Vilhelm Lauritzen : biography

1894-9-9 – 22 December 1984

Vilhelm Lauritzen (9 September 1894 – 22 December 1984) was a leading Danish modernist architect, founder of the still active architectural firm Vilhelm Lauritzen Arkitekter.

Selected buildings

  • Daells Varehus, Copenhagen, Denmark (with Frits Schlegel, 1933 )
  • Radiohuset, Frederiksberg, Denmark (1936–41)
  • Copenhagen Airport terminal (1937–1939)
  • Gladsaxe Town Hall, Gladsaxe, Denmark (1937)
  • Folkets Hus, Copenhagen, Denmark (1935–56)
  • Terminal 3, Copenhagen Airport, Copenhagen, Denmark (1995)
  • Shell House, Copenhagen, Denmark
  • Embassy of Denmark in Washington, D.C., Washington, D.C., USA (1960)

Biography

Vilhelm Lauritzen was born on 9 September 1894 in Slagelse, Denmark. He studied at the Royal Danish Academy of Fine Arts in Copenhagen, graduating in 1921. The following year he founded his own firm, Vilhelm Lauritzen Arkitekter, in 1928 and remained active in the firm until 1969. He received the Academy’s Gold Medal in 1926 and up through the 1920s he created a number of monumental designs in a classicist style which were never realized.

Towards the end of the decade he travelled in Central Europe and became acquainted with the latest trends in Functionalist architecture with its technical and structural innovations. This inspired him to a grounded and restrained Modernism and it was with such buildings that he had his breakthrough.

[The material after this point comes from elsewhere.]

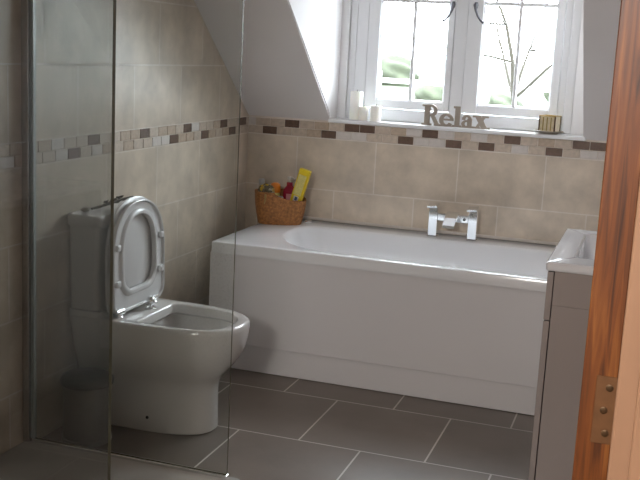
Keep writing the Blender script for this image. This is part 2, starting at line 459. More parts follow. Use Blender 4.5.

His first large commission to be built was the Daells Varehus department store in Copenhagen built in stages from 1928 to 1935 as one of the first examples of Modernist architecture in Denmark. He went on to win the competition for the design the first Copenhagen Airport which was constructed from 1937 to 1939.Another major project included the national Danish broadcaster DR’s Radio Building while its Television Building was designed by his firm with Mogens Boertmann as its principal architect.

Lauritzen also designed furniture, often in connection with his buildings. His lamps, especially his table lamps from the 1930s, manufactured by Louis Poulsen, continue to arouse interest at auctions.Per H. Hansen & Klaus Petersen: Moderne dansk møbeldesign: tendenser, hammerslag og historie, 2007, Copenhagen, Gyldendal, ISBN 87-02-06161-9, p. 230.